В отличие от многих голландских живописцев, Рембрандта не интересовали противоречия между семьей, домом, с одной стороны, и внешним миром, с другой; более того, он был нечувствителен к подобным противоречиям. В результате
Деньги нечасто становятся сюжетом работ Рембрандта, но всякий раз, когда это происходит, они появляются в безусловно публичном контексте: здесь можно упомянуть «Раскаявшегося Иуду, возвращающего сребреники», «Христа, изгоняющего торгующих из храма», «Динарий кесаря» (авторство которого оспаривается), «Притчу о работниках на винограднике», гравированный портрет сборщика налогов Эйтенбогарта; косвенно к ним примыкает и групповой портрет синдиков цеха суконщиков. Заменяя традиционный золотой дождь потоком света на эрмитажной «Данае», Рембрандт, возможно, пытался избежать слишком прямолинейной связи между сексом и деньгами. Если передать это в терминах экономики, один-единственный феномен рынка заменяет восходящее к Аристотелю различие между экономикой домашнего хозяйства (oikonomike) и накоплением богатства, относящимся к миру коммерции (chrematistike).

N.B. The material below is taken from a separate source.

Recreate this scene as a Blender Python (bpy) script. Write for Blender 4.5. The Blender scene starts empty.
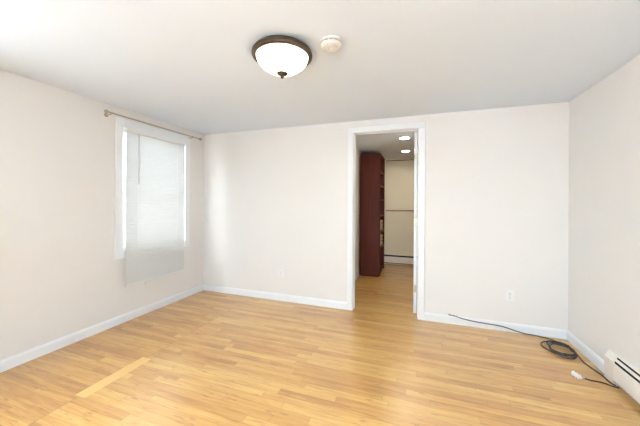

Чем же, в таком случае, привлек Рембрандта так называемый «Меняла»? Хотя персонаж подносит к свече монету, а еще несколько разбросаны возле весов на столе перед ним, монеты – лишь малая часть антуража, в котором изображен персонаж на берлинской картине. На мысли о накопленных богатствах, а следовательно, о благополучии, уверенности и защищенности, наводит замкнутое пространство, созданное освещенным полукругом книг в темной комнате. Старик в очках, вперивший взор в монету, и громоздящиеся вокруг него стопки книг напоминают распространенный в Антверпене в XVI веке тип картин с изображением банкиров, в частности – кисти Маринуса ван Реймерсвале. Однако картину Рембрандта отличает от работ его предшественников атмосфера некоей самоуглубленной созерцательности, которую создают и усиливают композиция и манера письма. В Амстердаме XVII века, как и в Антверпене в предшествующем столетии, коммерческие практики считались противоречащими традиционным религиозным устоям. Зиммель, в числе прочих, замечал, что страсть к накоплению есть признак капиталиста. «Накопляйте, накопляйте! В этом Моисей и пророки <…> Накопление ради накопления, производство ради производства <…>», – писал Маркс и продолжал в выражениях, вполне применимых к рембрандтовскому «Меняле»: «Лишь как персонификация капитала капиталист пользуется почетом. В этом своем качестве он разделяет с собирателем сокровищ абсолютную страсть к обогащению»[257]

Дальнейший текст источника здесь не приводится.